Hypervelocity impact testing of a pressurized composite overwrapped pressure vessel and comparison to numerical analysis

Abstract

As the outlook for space exploration becomes more ambitious and spacecraft travel deeper into space, it is increasingly important that systems with energetic material storage perform reliably within the space environment. Because hardware mass is limited, the use of high strength-to-weight Composite Overwrap Pressure Vessels (COPV) has enabled designers to store energy at a reduced mass penalty; however, because the composite overwrap carries a high fraction of the stress of pressurization, there is significant concern that damage to the composite overwrap can lead to vessel failure and potentially cause loss-of-vehicle/loss-of-crew.
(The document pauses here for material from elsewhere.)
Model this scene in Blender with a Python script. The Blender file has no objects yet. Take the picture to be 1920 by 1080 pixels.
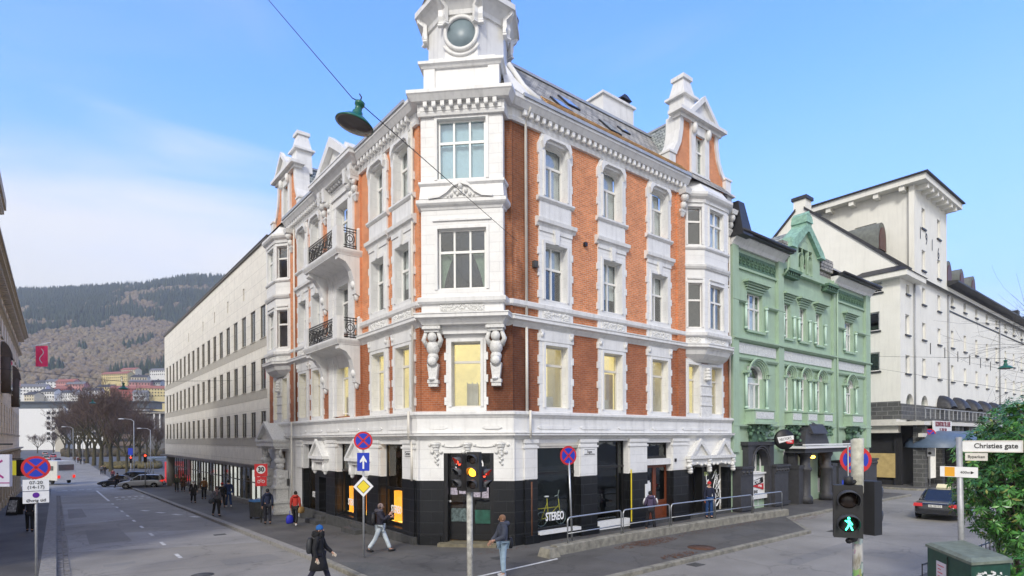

One of the greatest external threats to the integrity of a spacecraft’s COPV is an impact from the meteoroid and orbital debris environments (MMOD). Because the limited research regarding this problem cannot be generalized, the capacity for these vessels to tolerate such impacts is not well understood. This report details some of the early experimental efforts undertaken by the Hypervelocity Impact Technology (HVIT) group in the support of a NASA Engineering and Safety Center (NESC) assessment to understand how hypervelocity impact conditions comparable to MMOD impacts initiate catastrophic COPV failure. In addition to this experimental work, this publication also reports on the development of a numerical method to guide the interpretation of the experimental data and extension to other flight relevant configurations.